Lei è figlia del marchese di Calatrava, lui un uomo di origini nobili ma di sangue misto. È per questo che il padre della ragazza è contrario alla loro unione. Quando prova a impedire la loro fuga resta accidentalmente ucciso da un colpo di pistola. In abiti maschili, Leonora cerca rifugio in un convento di frati che, andando contro le loro regole, le offrono ospitalità e protezione dal fratello Don Carlo che vuole ucciderla per vendicare la morte del padre.
Convinto della morte della sua amata, Don Alvaro si arruola nell'esercito che combatte in Italia le truppe imperiali. In battaglia sala la vita Carlo senza conoscere la sua identità. I due stringono un patto di fratellanza fino a quando Carlo non scopre la sua identità e lo sfida a duello. Nell'ultimo atto Alvaro scopre che Leonora è ancora viva quando si precipita nell'eremo in cui vive in cerca di aiuto per Carlo, ferito mortalmente nel duello. La donna accorre nella speranza di poter dare un ultimo saluto al fratello che, ormai esanime, la trafigge con la sua spada uccidendola.

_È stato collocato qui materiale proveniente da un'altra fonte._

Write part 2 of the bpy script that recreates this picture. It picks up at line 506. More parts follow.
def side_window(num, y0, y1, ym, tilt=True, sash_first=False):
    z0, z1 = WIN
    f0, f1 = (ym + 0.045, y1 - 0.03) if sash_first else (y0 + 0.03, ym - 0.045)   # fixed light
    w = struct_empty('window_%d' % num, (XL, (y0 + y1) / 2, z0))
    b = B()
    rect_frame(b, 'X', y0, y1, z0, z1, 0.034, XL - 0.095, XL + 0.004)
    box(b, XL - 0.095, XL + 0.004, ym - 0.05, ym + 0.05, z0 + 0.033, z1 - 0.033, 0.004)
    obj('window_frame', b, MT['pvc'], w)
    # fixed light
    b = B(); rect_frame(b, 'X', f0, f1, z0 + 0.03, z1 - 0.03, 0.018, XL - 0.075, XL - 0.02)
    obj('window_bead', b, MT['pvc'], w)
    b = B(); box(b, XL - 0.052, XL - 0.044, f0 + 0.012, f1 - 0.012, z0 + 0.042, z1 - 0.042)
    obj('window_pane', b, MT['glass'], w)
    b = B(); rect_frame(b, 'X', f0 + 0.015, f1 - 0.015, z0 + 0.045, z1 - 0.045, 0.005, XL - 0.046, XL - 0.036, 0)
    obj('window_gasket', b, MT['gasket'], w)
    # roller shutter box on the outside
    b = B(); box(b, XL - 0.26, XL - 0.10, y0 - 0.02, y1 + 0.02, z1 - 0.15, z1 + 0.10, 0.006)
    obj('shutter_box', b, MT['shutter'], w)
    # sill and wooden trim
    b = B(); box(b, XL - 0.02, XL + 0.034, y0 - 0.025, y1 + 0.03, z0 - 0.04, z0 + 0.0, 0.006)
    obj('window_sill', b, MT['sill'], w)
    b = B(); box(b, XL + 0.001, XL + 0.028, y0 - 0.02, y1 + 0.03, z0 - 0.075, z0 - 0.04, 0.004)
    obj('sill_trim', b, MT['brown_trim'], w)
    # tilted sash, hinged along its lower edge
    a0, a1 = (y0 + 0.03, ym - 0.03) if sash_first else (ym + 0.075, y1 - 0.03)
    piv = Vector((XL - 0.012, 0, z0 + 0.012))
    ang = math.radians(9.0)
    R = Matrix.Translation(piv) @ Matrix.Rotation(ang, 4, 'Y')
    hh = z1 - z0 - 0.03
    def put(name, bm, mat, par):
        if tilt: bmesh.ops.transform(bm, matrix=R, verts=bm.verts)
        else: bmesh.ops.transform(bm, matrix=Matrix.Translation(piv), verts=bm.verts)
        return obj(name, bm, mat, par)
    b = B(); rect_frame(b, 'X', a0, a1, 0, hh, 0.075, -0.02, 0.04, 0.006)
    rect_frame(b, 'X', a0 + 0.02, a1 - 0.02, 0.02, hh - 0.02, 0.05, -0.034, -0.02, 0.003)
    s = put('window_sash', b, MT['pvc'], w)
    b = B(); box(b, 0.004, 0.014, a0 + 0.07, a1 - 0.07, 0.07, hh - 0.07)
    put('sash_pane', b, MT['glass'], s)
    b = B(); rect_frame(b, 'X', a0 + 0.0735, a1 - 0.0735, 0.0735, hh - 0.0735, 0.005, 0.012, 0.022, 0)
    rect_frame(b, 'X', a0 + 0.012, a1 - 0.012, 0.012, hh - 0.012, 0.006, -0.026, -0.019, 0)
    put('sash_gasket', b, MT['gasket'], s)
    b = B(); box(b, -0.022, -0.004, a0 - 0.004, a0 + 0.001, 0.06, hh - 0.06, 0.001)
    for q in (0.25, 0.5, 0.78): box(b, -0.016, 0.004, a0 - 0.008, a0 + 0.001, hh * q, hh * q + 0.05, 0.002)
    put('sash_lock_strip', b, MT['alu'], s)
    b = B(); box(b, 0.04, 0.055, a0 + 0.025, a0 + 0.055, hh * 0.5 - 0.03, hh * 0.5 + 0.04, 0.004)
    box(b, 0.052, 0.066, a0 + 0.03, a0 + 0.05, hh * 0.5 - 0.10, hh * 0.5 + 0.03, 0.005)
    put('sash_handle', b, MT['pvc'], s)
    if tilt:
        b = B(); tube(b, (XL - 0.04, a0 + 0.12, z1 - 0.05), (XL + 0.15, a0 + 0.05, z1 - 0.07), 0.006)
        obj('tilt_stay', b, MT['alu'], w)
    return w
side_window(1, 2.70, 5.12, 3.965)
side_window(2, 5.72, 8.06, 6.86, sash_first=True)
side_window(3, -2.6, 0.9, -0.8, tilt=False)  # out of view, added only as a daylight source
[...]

L'attualità del melodramma
Leo Muscato ha scelto di ambientare ogni atto in un periodo e in una guerra diversa, dal Settecento fino ai giorni nostri. "Quando ci è stata commissionata questa produzione, l'attenzione mediatica era concentrata su una guerra che dominava quotidianamente le notizie. Nel frattempo, i conflitti sono diventati due - senza contare le guerre dimenticate che faticano a trovare spazio nei media. E ogni giorno cresce la percezione che i loro confini possano espandersi rapidamente, accendendo ulteriori focolai di instabilità", commenta il regista
"In un momento storico così delicato, il rischio di scivolare nella banalizzazione è tangibile e insidioso. Per questo, ancora una volta, abbiamo cercato di percorrere una strada che rifiutasse le semplificazioni. Abbiamo lavorato per approfondire la complessità del testo, con l'obiettivo di tradurre i suoi significati in modo che risultassero comprensibili, attuali e capaci di suscitare una profonda emozione negli spettatori a cui oggi ci rivolgiamo".